CNES
GEIPAN — Phénomènes Aérospatiaux Non…
◉ Toulouse · CNES · founded 1977 · still operational

GEIPAN Phénomènes Aérospatiaux Non identifiés

France's Centre National d'Études Spatiales (CNES) has continuously operated a public UAP study programme since 1 May 1977, when the Groupe d'Étude des Phénomènes Aérospatiaux Non identifiés (GEPAN) was created inside CNES by then-director Yves Sillard. Renamed SEPRA in 1988 and GEIPAN in 2005, the unit is the world's longest continuously operating government UAP investigation programme. Its 3,343 published cases are catalogued by witness location, observation type, and the four-tier PAN classification.

Source: www.cnes-geipan.fr
Licence: Loi nº 78-753 du 17 juillet 1978 (Information Publique)

Mission (verbatim, CNES governing decree)

"GEIPAN est chargé de collecter les témoignages d'observation de phénomènes aérospatiaux non identifiés, d'enquêter et d'analyser ces témoignages, et de mettre à la disposition du public les résultats de ses travaux."

In English: "GEIPAN is responsible for collecting UAP observation reports, investigating and analysing them, and making the results of its work available to the public."

PAN classification

PAN A — phénomène identifié (identified — astronomical, aeronautical, atmospheric).
PAN B — phénomène probablement identifié (probably identified).
PAN C — données insuffisantes (insufficient data).
PAN D — phénomène non identifié (unidentified after exhaustive investigation). Sub-divided into D1 (without physical effects) and D2 (with physical effects).
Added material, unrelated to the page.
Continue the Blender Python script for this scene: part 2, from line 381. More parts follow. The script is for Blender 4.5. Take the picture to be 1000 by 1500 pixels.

As of the most recent publicly-released breakdown, PAN D cases represent approximately 3.4% of the corpus.

Method

GEIPAN takes reports from civilian witnesses via online form, mail, or phone. Investigators include retired CNES engineers and trained civilian volunteers. Each report passes through: (1) witness interview, (2) site survey if applicable, (3) corroboration against aviation records, satellite passes, meteorological data, (4) classification, (5) publication on the public case database.

Why this matters globally

GEIPAN is uniquely civilian and transparent: every case file (anonymised) is published, classification methodology is documented, and methodology updates are released as PDF whitepapers. AARO's modern multi-sensor framework cites GEIPAN as a structural precedent.